In early December, I handed in my MFA thesis. The process was equal parts exhilarating and exhausting. From September through the due date, I was completing a story draft or revision every week. I wrote almost every day, spent long hours at the Writer’s Room and in coffee shops, traded Friday night plans for tackling difficult rewrites. We are apt to compare projects like this to athletic events, to sprints or marathons. To borrow from a friend’s obsession with Sisyphus, I felt more like I was pushing a boulder up a hill. Momentum was everything. When I got going, the work was tough, but good. I had to keep moving, though. If I stopped I might not be able to get started again.
The professors at my program warn us about burn-out. Trying to polish one hundred pages of fiction in eleven weeks is a difficult project, and too much stress can make writing seem like a chore rather than a vocation. At times, in the weeks leading up to my initial and final thesis due dates, I wanted to watch TV or bake or write letters or go to a museum, anything but sit down and write. Making my final edits the day my thesis was due, I could see that my collection of linked stories was far from the finished product I’d naively thought it might be. I’d left out stories still in progress, and I simply didn’t have time to make some of the bigger revisions I needed. I was tired, I was stressed, I may have shed a few tears. (I’m an incorrigible perfectionist.) But I turned in the imperfect product anyway. And I spent the next few days eating out, seeing friends, attending holiday parties. The only thing I wrote was a quick blog post.
One week later I boarded a plane home to Portland, and a magical thing occurred. Sitting there on the flight, watching TV on the overhead monitors, something clicked in my head. I opened up my notebook and started a new story. The story has nothing to do with the my thesis project, at least at the moment, and I haven’t even completed a first draft, but it feels promising. Who knows if it will go anywhere in the end? What I’m really excited about is that even after four months of hard work, I still want to write.
In the spring I’ll be finishing my last few classes and trying to figure out what to do next. My MFA program has been like a wonderful, bizarre alternate reality where I’m immersed in the writing world, constantly challenged and inspired by those around me. After I graduate in May, I’ll need to figure out a way to stay motivated to write, to keep the momentum that I got started in my thesis project going. I need to figure out how to write in the real world. So I’ll be making some writing New Year resolutions this week.

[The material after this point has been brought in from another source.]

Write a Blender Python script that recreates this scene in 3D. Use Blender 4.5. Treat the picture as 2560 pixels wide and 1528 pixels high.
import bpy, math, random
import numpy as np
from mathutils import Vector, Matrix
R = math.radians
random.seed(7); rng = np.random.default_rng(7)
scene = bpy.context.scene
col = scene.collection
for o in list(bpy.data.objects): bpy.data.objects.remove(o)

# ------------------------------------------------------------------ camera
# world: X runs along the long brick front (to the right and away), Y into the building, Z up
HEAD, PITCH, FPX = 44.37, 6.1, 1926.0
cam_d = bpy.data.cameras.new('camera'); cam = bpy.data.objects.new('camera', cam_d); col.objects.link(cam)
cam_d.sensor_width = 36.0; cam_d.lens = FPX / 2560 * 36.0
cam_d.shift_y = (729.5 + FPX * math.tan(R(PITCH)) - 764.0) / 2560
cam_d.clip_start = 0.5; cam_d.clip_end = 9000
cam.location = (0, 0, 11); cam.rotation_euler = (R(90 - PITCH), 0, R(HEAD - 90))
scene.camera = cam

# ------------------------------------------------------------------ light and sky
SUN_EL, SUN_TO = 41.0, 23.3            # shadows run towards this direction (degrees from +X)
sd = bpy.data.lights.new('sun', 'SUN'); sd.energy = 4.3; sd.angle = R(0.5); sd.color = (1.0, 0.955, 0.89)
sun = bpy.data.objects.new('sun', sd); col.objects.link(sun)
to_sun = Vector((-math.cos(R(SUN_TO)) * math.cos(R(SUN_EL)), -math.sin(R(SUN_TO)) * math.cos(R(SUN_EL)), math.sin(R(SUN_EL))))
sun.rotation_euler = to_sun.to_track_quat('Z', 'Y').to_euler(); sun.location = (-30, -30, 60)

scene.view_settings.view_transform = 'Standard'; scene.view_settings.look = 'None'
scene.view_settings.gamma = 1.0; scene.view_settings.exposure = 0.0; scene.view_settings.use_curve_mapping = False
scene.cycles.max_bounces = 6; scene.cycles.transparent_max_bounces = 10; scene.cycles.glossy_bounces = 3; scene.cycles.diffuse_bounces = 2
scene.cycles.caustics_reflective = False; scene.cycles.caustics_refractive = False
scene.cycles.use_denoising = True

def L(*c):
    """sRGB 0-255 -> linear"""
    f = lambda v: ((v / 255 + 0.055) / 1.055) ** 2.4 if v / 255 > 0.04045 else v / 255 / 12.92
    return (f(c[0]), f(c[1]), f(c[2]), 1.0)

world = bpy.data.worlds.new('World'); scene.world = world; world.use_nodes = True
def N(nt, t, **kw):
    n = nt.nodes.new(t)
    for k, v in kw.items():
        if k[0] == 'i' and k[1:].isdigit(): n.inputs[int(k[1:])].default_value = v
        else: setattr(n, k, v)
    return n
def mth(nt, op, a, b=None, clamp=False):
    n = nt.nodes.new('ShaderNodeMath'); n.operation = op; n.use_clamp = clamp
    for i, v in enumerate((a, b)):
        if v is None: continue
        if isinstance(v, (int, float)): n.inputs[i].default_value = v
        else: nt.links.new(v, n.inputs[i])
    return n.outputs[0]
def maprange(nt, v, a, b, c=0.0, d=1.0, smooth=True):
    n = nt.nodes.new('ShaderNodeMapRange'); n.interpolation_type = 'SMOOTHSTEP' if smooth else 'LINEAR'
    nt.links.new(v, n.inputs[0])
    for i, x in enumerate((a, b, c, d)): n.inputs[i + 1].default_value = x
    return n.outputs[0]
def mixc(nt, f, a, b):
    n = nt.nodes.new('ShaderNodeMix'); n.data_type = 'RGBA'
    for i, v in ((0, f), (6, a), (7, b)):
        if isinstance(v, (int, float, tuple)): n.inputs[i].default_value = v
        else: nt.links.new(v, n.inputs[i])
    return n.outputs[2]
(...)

My resolutions won’t be overly ambitious or too easy. I see them not as a test of my fortitude, but as a set of goals to shoot for. I’m going to challenge myself to write every day, even if just a sentence, even if it’s only on a side project. I want to add two new stories to my linked stories collection. And I want to revise the stories still in progress. I’d like to begin seriously submitting work for publication. Finally, I aim to try to form a community of writers that will hold together even after we leave school, so we can continue to help and inspire each other to be better. A sort of Bloomsbury group, if you will.
What are your New Year’s writing resolutions?